## Exercise requirements
Output a verbatim copy of the data, cut off after the line that contains "mb.build('wall_rear', 'wz', kind='structure', smooth=0)".

(3D scene scripts)
* Start *

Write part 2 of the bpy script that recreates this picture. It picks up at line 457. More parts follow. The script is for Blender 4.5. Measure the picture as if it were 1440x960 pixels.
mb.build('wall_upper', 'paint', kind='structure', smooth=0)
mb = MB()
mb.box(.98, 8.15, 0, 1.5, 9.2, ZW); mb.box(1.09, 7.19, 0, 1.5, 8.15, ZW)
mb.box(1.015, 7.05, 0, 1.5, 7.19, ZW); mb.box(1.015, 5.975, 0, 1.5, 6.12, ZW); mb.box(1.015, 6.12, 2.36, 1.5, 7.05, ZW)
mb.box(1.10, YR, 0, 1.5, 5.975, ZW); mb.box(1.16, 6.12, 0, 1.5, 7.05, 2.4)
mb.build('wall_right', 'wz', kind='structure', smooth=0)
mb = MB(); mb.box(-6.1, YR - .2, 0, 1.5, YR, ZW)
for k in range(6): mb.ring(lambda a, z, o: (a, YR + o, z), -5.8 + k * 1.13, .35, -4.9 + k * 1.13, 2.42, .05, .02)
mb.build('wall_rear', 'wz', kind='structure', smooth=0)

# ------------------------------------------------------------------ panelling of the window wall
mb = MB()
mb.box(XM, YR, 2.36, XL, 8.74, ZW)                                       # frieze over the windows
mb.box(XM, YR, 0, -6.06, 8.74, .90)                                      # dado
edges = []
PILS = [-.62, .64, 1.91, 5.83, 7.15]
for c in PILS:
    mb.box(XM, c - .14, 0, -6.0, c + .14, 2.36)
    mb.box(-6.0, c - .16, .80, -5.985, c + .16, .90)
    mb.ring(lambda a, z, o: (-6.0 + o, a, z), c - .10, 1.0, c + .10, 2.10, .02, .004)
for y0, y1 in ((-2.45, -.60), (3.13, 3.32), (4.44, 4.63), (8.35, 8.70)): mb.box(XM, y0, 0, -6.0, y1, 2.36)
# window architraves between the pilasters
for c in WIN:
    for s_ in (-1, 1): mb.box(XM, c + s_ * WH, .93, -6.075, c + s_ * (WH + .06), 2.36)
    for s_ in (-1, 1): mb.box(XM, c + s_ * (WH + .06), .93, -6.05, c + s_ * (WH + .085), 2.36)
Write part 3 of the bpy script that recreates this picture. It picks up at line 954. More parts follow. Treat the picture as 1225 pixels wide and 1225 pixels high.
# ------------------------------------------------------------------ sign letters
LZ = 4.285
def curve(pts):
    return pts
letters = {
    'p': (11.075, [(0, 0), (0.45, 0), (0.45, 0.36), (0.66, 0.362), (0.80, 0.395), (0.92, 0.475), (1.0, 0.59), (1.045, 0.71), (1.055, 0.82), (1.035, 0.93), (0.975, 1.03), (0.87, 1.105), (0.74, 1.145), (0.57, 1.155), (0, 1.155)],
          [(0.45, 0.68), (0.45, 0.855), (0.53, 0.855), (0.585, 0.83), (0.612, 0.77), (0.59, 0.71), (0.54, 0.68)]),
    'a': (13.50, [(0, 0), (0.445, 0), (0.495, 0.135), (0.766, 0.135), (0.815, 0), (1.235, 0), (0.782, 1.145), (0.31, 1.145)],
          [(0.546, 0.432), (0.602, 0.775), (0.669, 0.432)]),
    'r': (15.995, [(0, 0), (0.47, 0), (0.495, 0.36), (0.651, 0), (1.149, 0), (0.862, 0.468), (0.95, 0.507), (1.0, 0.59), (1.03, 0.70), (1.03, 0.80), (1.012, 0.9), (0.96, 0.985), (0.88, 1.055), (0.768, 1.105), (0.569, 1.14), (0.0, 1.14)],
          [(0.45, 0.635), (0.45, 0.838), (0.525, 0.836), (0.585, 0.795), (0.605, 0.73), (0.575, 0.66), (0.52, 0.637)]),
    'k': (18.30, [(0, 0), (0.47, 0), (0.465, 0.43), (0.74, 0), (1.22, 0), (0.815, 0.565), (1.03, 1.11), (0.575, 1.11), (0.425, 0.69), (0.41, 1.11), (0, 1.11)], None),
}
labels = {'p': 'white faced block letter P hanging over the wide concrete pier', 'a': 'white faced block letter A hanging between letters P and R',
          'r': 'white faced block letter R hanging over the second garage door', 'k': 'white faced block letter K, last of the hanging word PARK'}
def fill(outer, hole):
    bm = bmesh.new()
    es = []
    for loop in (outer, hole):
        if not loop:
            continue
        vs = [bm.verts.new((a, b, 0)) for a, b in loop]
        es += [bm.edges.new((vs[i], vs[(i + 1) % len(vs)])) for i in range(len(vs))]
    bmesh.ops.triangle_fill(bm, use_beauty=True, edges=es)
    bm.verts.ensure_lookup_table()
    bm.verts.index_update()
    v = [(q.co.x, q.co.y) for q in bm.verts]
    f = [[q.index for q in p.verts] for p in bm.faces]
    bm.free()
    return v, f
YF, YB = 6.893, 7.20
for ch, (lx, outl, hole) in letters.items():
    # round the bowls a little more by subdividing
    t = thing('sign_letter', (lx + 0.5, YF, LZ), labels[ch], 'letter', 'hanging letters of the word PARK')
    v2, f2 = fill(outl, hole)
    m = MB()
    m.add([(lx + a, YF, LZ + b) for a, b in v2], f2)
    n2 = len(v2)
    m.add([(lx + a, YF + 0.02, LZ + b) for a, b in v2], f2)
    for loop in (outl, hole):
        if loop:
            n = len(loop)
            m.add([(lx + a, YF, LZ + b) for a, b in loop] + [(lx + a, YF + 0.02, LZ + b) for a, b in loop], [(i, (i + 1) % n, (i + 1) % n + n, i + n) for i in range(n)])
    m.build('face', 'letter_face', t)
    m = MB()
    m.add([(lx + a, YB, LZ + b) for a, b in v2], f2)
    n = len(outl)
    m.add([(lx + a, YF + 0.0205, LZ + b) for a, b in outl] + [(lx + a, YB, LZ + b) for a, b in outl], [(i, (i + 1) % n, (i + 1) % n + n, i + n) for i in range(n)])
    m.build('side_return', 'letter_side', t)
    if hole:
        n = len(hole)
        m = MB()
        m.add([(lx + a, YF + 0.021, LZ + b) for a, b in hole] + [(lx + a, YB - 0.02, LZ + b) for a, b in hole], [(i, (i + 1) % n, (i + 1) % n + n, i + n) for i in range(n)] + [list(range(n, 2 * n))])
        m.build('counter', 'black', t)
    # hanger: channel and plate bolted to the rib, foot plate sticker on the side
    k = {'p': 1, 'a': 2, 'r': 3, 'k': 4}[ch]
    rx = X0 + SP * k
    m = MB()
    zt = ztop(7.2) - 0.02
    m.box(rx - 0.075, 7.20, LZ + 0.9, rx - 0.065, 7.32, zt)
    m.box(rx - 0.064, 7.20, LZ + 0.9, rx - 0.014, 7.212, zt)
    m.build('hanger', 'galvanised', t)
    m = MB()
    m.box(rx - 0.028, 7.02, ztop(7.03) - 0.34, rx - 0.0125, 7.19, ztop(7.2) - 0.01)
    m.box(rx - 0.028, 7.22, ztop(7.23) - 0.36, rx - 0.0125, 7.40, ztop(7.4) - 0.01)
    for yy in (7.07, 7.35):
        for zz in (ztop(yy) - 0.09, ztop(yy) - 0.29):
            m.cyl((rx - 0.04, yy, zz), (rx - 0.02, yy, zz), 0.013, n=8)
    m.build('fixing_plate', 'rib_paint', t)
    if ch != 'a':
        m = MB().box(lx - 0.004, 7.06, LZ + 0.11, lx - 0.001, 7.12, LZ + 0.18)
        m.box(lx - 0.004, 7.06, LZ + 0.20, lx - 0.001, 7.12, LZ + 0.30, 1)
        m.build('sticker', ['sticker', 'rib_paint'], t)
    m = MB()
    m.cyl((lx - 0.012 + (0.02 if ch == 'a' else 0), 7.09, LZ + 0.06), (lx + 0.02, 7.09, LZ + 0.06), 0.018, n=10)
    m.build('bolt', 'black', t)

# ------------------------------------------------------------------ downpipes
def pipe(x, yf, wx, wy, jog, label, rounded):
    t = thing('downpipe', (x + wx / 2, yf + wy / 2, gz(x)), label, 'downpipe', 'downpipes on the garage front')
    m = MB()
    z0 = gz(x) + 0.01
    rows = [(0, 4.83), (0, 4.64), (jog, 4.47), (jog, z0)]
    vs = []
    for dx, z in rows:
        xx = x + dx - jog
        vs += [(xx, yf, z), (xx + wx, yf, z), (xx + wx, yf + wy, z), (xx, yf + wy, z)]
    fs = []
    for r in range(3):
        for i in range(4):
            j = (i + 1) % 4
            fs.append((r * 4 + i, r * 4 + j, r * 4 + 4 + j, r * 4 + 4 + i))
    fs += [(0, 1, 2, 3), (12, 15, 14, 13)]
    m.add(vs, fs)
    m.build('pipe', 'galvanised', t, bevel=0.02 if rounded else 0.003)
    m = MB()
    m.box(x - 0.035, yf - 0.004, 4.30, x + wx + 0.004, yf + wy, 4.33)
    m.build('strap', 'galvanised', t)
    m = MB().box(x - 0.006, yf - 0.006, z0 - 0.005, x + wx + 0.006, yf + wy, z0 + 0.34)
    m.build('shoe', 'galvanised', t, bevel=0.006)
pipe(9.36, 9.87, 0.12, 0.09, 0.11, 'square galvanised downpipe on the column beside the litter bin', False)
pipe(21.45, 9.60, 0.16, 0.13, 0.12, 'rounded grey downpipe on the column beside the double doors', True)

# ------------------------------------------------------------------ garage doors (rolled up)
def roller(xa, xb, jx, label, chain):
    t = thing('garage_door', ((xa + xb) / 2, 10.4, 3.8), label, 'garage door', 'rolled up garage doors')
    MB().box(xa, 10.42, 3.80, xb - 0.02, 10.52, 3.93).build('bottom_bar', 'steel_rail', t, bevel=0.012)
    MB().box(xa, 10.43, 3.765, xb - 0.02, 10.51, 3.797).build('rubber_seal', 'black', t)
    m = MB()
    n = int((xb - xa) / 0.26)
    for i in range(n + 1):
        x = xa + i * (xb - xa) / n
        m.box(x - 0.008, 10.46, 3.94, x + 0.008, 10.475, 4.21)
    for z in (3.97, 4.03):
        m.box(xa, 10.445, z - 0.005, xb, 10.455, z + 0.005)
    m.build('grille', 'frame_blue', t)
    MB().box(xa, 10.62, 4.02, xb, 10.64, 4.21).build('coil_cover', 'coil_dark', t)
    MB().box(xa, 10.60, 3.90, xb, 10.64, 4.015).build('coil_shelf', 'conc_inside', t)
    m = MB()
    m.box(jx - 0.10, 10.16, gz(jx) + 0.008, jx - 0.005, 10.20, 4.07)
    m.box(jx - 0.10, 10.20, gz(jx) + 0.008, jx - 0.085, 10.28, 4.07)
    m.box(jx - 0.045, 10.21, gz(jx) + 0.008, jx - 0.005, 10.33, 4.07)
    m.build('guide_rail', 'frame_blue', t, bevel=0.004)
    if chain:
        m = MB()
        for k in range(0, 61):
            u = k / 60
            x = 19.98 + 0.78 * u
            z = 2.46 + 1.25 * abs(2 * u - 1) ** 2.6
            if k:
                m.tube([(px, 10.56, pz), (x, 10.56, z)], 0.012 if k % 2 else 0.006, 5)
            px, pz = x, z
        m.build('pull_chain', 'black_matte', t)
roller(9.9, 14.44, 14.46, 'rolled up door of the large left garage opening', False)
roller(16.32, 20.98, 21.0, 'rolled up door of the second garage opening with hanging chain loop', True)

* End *

## Exercise solution
Write part 2 of the bpy script that recreates this picture. It picks up at line 457. More parts follow. The script is for Blender 4.5. Measure the picture as if it were 1440x960 pixels.
mb.build('wall_upper', 'paint', kind='structure', smooth=0)
mb = MB()
mb.box(.98, 8.15, 0, 1.5, 9.2, ZW); mb.box(1.09, 7.19, 0, 1.5, 8.15, ZW)
mb.box(1.015, 7.05, 0, 1.5, 7.19, ZW); mb.box(1.015, 5.975, 0, 1.5, 6.12, ZW); mb.box(1.015, 6.12, 2.36, 1.5, 7.05, ZW)
mb.box(1.10, YR, 0, 1.5, 5.975, ZW); mb.box(1.16, 6.12, 0, 1.5, 7.05, 2.4)
mb.build('wall_right', 'wz', kind='structure', smooth=0)
mb = MB(); mb.box(-6.1, YR - .2, 0, 1.5, YR, ZW)
for k in range(6): mb.ring(lambda a, z, o: (a, YR + o, z), -5.8 + k * 1.13, .35, -4.9 + k * 1.13, 2.42, .05, .02)
mb.build('wall_rear', 'wz', kind='structure', smooth=0)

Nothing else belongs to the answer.